This code extremly little used. You probably have found a bug in which
the permissions are not correctly transmitted for htpps pages.
> Why it work in http?
> Why my https Site work too?
> And Why "Remote Controlling A C++ XPCOM Component In A Signed JavaScript
> Page In a HttpS WebSite don't work"?
What do you mean by the https site works too ? Do you mean the fact it
works as long as you don't try to run signed javascript from it ?
There's an old bug that looks very similar, but the reporter never gave
enough information for reproduction, so it was closed :
https://bugzilla.mozilla.org/show_bug.cgi?id=90310
Can you test what happens with a simpler script that uses
UniversalXPConnect, but not your XPCOM component, like the one in this
message :
http://groups.google.fr/groups?selm=96f084a3.0308190144.5e6d2c19%40posting.google.com
If it fails, then it would be good to attache it to 90310, and reopen
the bug.
I'm redirecting the discussion to netscape.public.mozilla.crypto
I think this patch too is a little suspicious :
https://bugzilla.mozilla.org/show_bug.cgi?id=240496
>> Error: uncaught exception: [Exception... "Component returned failure
>> code: 0x80570018
Jean-Marc, Do you know what that error code means, and/or what produced it?
It is not an NSS or NSPR error code. It looks like a Microsoft style error
code, e.g. 0x80nn0xxx but I cannot find it in my MS header files, nor on
the msdn web site. I also searched lxr.mozilla.org for that string and
various substrings without results.
If you know where it is defined, please post a reference. Thanks.
--
Nelson B
Nelson, maybe I was wrong to transfer to crypto, because I don't believe
it has to see with NSS. Maybe I it would better have left it in security
or transferred to XPCOM. Just saw signature + ssl, but if the actual
cryptography layer is OK, it's still component security.
I made things harder by cutting too much from the original message,
where it was easy to spot the NS_ERROR_XPC_BAD_IID identifier, but you
probably saw it on the security group ?
http://lxr.mozilla.org/mozilla/source/js/src/xpconnect/idl/nsIXPConnect.idl#98
#define NS_ERROR_XPC_BAD_IID GENERATE_XPC_FAILURE(24)

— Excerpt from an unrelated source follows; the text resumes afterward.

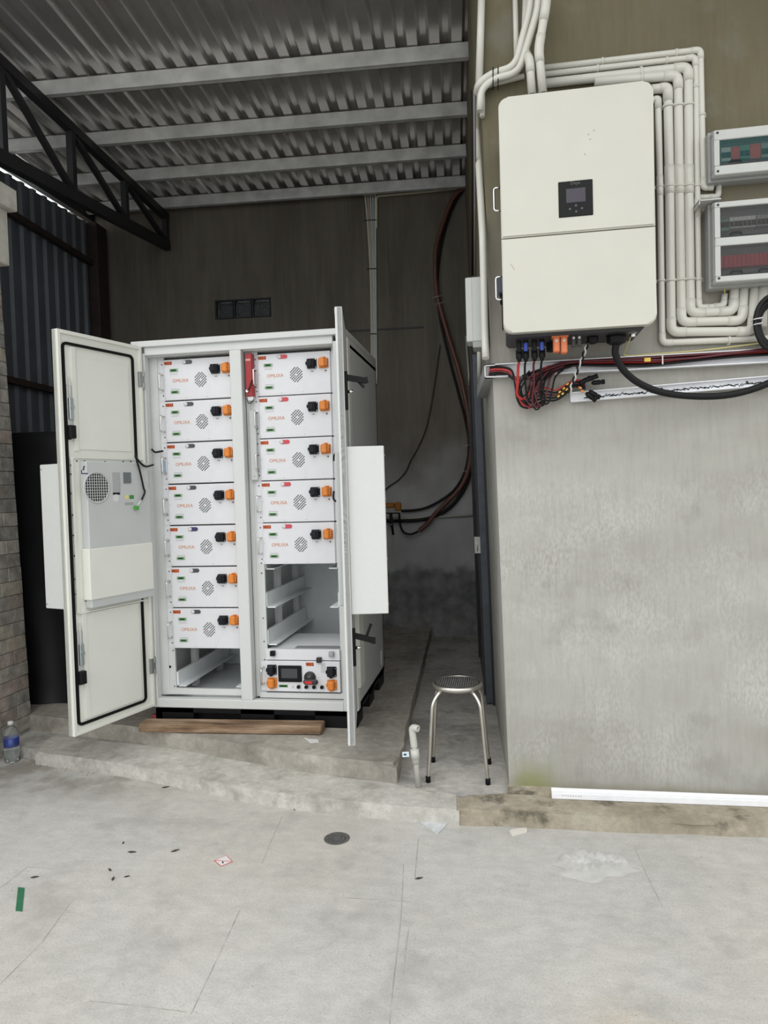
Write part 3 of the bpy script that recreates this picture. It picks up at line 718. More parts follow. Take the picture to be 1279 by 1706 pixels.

#define GENERATE_XPC_FAILURE(x) \
(NS_ERROR_GENERATE_FAILURE(NS_ERROR_MODULE_XPCONNECT,x))
#define NS_ERROR_MODULE_XPCONNECT 18
#define NS_ERROR_GENERATE_FAILURE(module,code) \
((nsresult) (((PRUint32)(NS_ERROR_SEVERITY_ERROR)<<31) |
((PRUint32)(module+NS_ERROR_MODULE_BASE_OFFSET)<<16) |
((PRUint32)(code))) )
#define NS_ERROR_MODULE_BASE_OFFSET 0x45
0x45 + 18 = 0x57, and 24 => 0x18
The thing is that this error is in all case returned after the security
manager has done the checking, so this is something else. It seems in
the https version the js jut can't see his XPCOM component. It sounds
possible it's just a inadvertent installation error.

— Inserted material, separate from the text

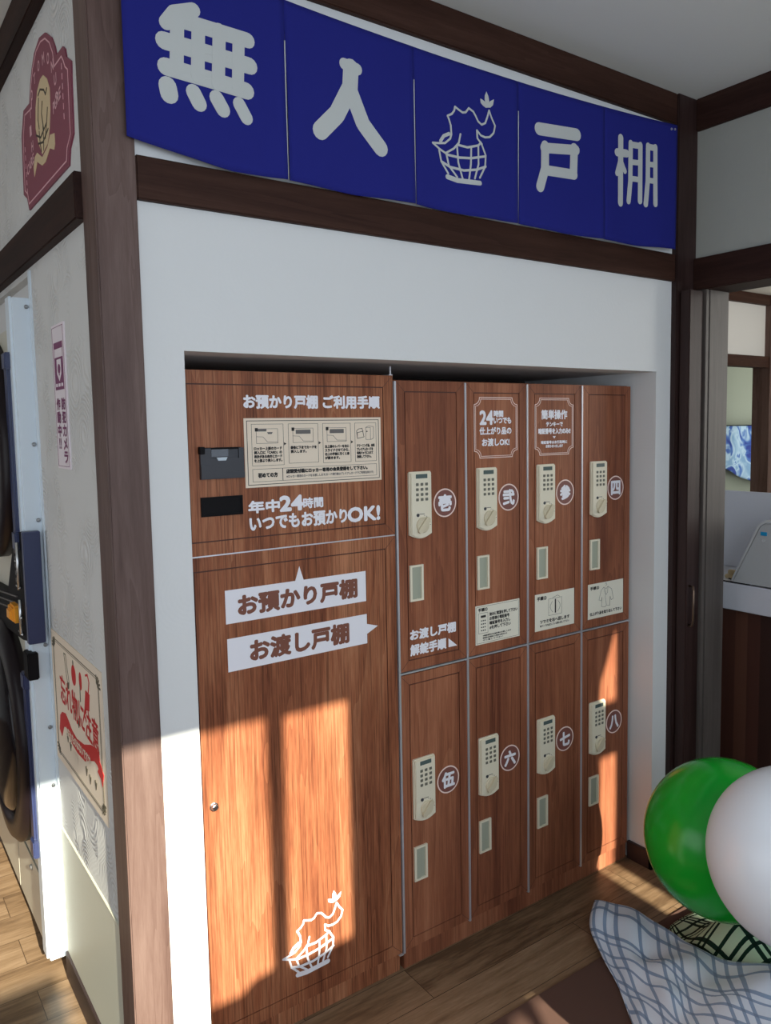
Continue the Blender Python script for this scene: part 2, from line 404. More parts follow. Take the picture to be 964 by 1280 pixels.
E_LEAF = [[(0.236, 2.587), (0.23, 2.575), (0.229, 2.565), (0.232, 2.554), (0.237, 2.544), (0.243, 2.552), (0.246, 2.562), (0.243, 2.575)], [(0.213, 2.563), (0.214, 2.552), (0.222, 2.546), (0.233, 2.542), (0.243, 2.545), (0.233, 2.557), (0.222, 2.561)], [(0.264, 2.572), (0.25, 2.564), (0.242, 2.554), (0.238, 2.544), (0.25, 2.546), (0.26, 2.555)]]
E_LINE = [([(0.11, 2.447), (0.108, 2.47), (0.102, 2.485), (0.097, 2.493), (0.112, 2.501), (0.12, 2.511), (0.123, 2.522), (0.135, 2.517), (0.149, 2.512), (0.16, 2.515), (0.171, 2.528), (0.187, 2.522), (0.196, 2.511), (0.204, 2.499), (0.217, 2.493), (0.23, 2.5), (0.238, 2.518), (0.245, 2.537), (0.254, 2.519), (0.267, 2.5), (0.261, 2.479), (0.246, 2.465), (0.229, 2.461), (0.213, 2.463), (0.199, 2.474), (0.2, 2.453), (0.216, 2.44)], 0.0055), ([(0.11, 2.447), (0.106, 2.435), (0.088, 2.42), (0.067, 2.416), (0.046, 2.413), (0.07, 2.401), (0.09, 2.394), (0.118, 2.411), (0.135, 2.429), (0.141, 2.453)], 0.0055), ([(0.073, 2.423), (0.084, 2.438), (0.102, 2.447)], 0.0092), ([(0.068, 2.398), (0.075, 2.37), (0.099, 2.342)], 0.0055), ([(0.213, 2.444), (0.23, 2.412), (0.227, 2.38), (0.207, 2.347)], 0.0055), ([(0.093, 2.391), (0.101, 2.363), (0.129, 2.337)], 0.0055), ([(0.129, 2.419), (0.133, 2.376), (0.147, 2.336)], 0.0055), ([(0.178, 2.426), (0.176, 2.379), (0.169, 2.338)], 0.0055), ([(0.203, 2.43), (0.203, 2.383), (0.189, 2.342)], 0.0055), ([(0.134, 2.423), (0.165, 2.422), (0.203, 2.434), (0.213, 2.443)], 0.006), ([(0.093, 2.391), (0.136, 2.39), (0.177, 2.395), (0.229, 2.409)], 0.0064), ([(0.075, 2.37), (0.105, 2.36), (0.152, 2.358), (0.196, 2.367), (0.229, 2.381)], 0.0064), ([(0.096, 2.333), (0.129, 2.328), (0.207, 2.332)], 0.0129)]
B_OUT = [(0.476, 2.522), (0.454, 2.564), (0.427, 2.592), (0.391, 2.616), (0.324, 2.629), (0.258, 2.616), (0.201, 2.583), (0.173, 2.552), (0.16, 2.527), (0.098, 2.524), (0.082, 2.513), (0.073, 2.492), (0.033, 2.469), (0.039, 2.422), (0.042, 2.346), (0.044, 2.318), (0.081, 2.296), (0.096, 2.262), (0.551, 2.263), (0.572, 2.299), (0.615, 2.319), (0.607, 2.395), (0.599, 2.473), (0.556, 2.528)]
B_IN = [(0.452, 2.503), (0.447, 2.554), (0.415, 2.588), (0.364, 2.613), (0.31, 2.616), (0.261, 2.605), (0.218, 2.579), (0.19, 2.545), (0.183, 2.512), (0.112, 2.509), (0.096, 2.494), (0.083, 2.476), (0.061, 2.462), (0.062, 2.43), (0.065, 2.354), (0.064, 2.322), (0.101, 2.302), (0.114, 2.275), (0.547, 2.277), (0.559, 2.306), (0.592, 2.324), (0.587, 2.39), (0.575, 2.466), (0.54, 2.513)]
B_CLOTH = [(0.372, 2.518), (0.332, 2.533), (0.298, 2.531), (0.261, 2.51), (0.238, 2.48), (0.243, 2.436), (0.261, 2.392), (0.289, 2.365), (0.352, 2.357), (0.388, 2.393), (0.413, 2.438), (0.4, 2.486)]
B_RIB = [(0.411, 2.377), (0.354, 2.35), (0.291, 2.358), (0.258, 2.377), (0.214, 2.368), (0.213, 2.343), (0.226, 2.333), (0.268, 2.348), (0.32, 2.33), (0.359, 2.331), (0.417, 2.356), (0.44, 2.339), (0.457, 2.328), (0.461, 2.353), (0.44, 2.374)]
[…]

If the installation of the component is really correct, I think Vincent
should run his component in a debug build, set breakpoints everywhere
this error is returned, and check what is different when he reaches this
points in the HTTP and in the HTTPS version.
The error can come from :
/js/src/xpconnect/src/xpccomponents.cpp, line 1654
/js/src/xpconnect/src/xpcjsid.cpp, line 795
/js/src/xpconnect/src/xpcjsid.cpp, line 883
> I made things harder by cutting too much from the original message,
> where it was easy to spot the NS_ERROR_XPC_BAD_IID identifier, but you
> probably saw it on the security group ?
Thanks for the added info Jean-Marc. I didn't see this in n.p.m.security.